_Supplied material_
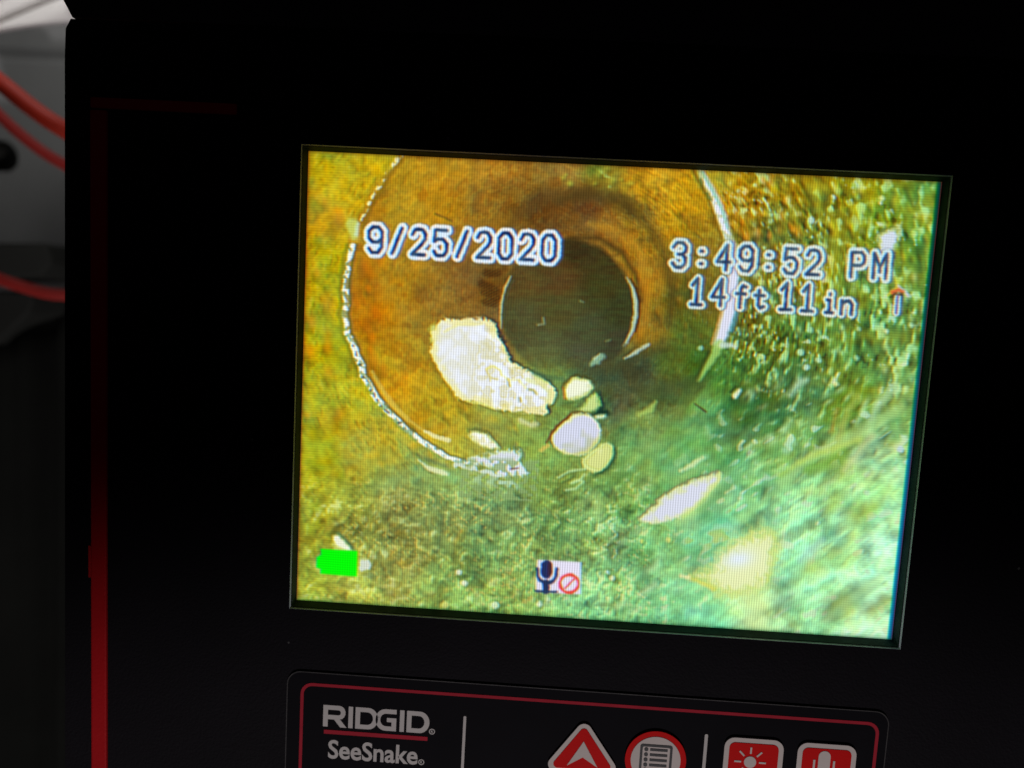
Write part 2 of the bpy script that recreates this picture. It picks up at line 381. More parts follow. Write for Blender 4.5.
img = img * (1 - .15 * sm((X - 700) / 60) * (1 - sm((Y - 400) / 90)) - .10 * np.exp(-((X - 765) / 50) ** 2 - ((Y - 385) / 50) ** 2))[..., None]
mint = (sm((X - 560) / 220) * sm((Y - 400) / 150))[..., None]
img = img + mint * np.array([0., 12., 36.])
amp_t = np.clip(0.14 + 0.78 * right * k1 + 0.30 * lowR * (1 - right) + 0.35 * bott + 0.30 * sm((650 - np.abs(X - 660) * 12) / 400) * (Y < 260), 0, 1)
n1 = pn(46, 165, 1); n2 = pn(84, 250, 2); n3 = pn(18, 60, 3)
iso1 = vnoise(X / 7 + 3, Y / 6.5, 4); iso2 = vnoise(X / 3.6, Y / 3.2, 5); iso3 = vnoise(X / 17, Y / 15, 6); iso4 = vnoise(X / 2.2, Y / 2.2, 7)
diag = vnoise((X * .86 + Y * .5) / 4.2, (-X * .5 + Y * .86) / 11.0, 12)     # bottom smear
# streaks that lean up to the right on the lower right
s1 = vnoise((X * .70 - Y * .45) / 16.0, (X * .52 + Y * .80) / 4.6, 8); s2 = vnoise((X * .75 - Y * .5) / 34.0, (X * .5 + Y * .85) / 10.0, 9)
s3 = vnoise((X * .70 - Y * .45) / 7.0, (X * .52 + Y * .80) / 2.6, 18)
tex = (n1 - .5) * 0.9 + (n2 - .5) * 0.8 + (n3 - .5) * 0.5
tex = tex * (1 - lowR) + lowR * ((s1 - .5) * .34 + (s2 - .5) * .40 + (s3 - .5) * .16 + (n1 - .5) * .22 + (iso3 - .5) * .35 + (iso1 - .5) * .15)
iso = (iso1 - .5) * .55 + (iso2 - .5) * .55 + (iso3 - .5) * .3 + (iso4 - .5) * .3
texb = tex * (1 - bott) + bott * ((iso1 - .5) * .65 + (iso2 - .5) * .38 + (diag - .5) * .5 + (iso3 - .5) * .45 + (iso4 - .5) * .15)
T = texb * amp_t + iso * (0.16 + .17 * (1 - k1) * (1 - k2) +  0.24 * outer_l + 0.24 * bott + .05 * right)
lum = img.mean(-1, keepdims=True)
img = img * (1 + 0.62 * T[..., None])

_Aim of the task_
Repeat the material exactly as it reads, without any of its pictures.

_Task solution_
Write part 2 of the bpy script that recreates this picture. It picks up at line 381. More parts follow. Write for Blender 4.5.
img = img * (1 - .15 * sm((X - 700) / 60) * (1 - sm((Y - 400) / 90)) - .10 * np.exp(-((X - 765) / 50) ** 2 - ((Y - 385) / 50) ** 2))[..., None]
mint = (sm((X - 560) / 220) * sm((Y - 400) / 150))[..., None]
img = img + mint * np.array([0., 12., 36.])
amp_t = np.clip(0.14 + 0.78 * right * k1 + 0.30 * lowR * (1 - right) + 0.35 * bott + 0.30 * sm((650 - np.abs(X - 660) * 12) / 400) * (Y < 260), 0, 1)
n1 = pn(46, 165, 1); n2 = pn(84, 250, 2); n3 = pn(18, 60, 3)
iso1 = vnoise(X / 7 + 3, Y / 6.5, 4); iso2 = vnoise(X / 3.6, Y / 3.2, 5); iso3 = vnoise(X / 17, Y / 15, 6); iso4 = vnoise(X / 2.2, Y / 2.2, 7)
diag = vnoise((X * .86 + Y * .5) / 4.2, (-X * .5 + Y * .86) / 11.0, 12)     # bottom smear
# streaks that lean up to the right on the lower right
s1 = vnoise((X * .70 - Y * .45) / 16.0, (X * .52 + Y * .80) / 4.6, 8); s2 = vnoise((X * .75 - Y * .5) / 34.0, (X * .5 + Y * .85) / 10.0, 9)
s3 = vnoise((X * .70 - Y * .45) / 7.0, (X * .52 + Y * .80) / 2.6, 18)
tex = (n1 - .5) * 0.9 + (n2 - .5) * 0.8 + (n3 - .5) * 0.5
tex = tex * (1 - lowR) + lowR * ((s1 - .5) * .34 + (s2 - .5) * .40 + (s3 - .5) * .16 + (n1 - .5) * .22 + (iso3 - .5) * .35 + (iso1 - .5) * .15)
iso = (iso1 - .5) * .55 + (iso2 - .5) * .55 + (iso3 - .5) * .3 + (iso4 - .5) * .3
texb = tex * (1 - bott) + bott * ((iso1 - .5) * .65 + (iso2 - .5) * .38 + (diag - .5) * .5 + (iso3 - .5) * .45 + (iso4 - .5) * .15)
T = texb * amp_t + iso * (0.16 + .17 * (1 - k1) * (1 - k2) +  0.24 * outer_l + 0.24 * bott + .05 * right)
lum = img.mean(-1, keepdims=True)
img = img * (1 + 0.62 * T[..., None])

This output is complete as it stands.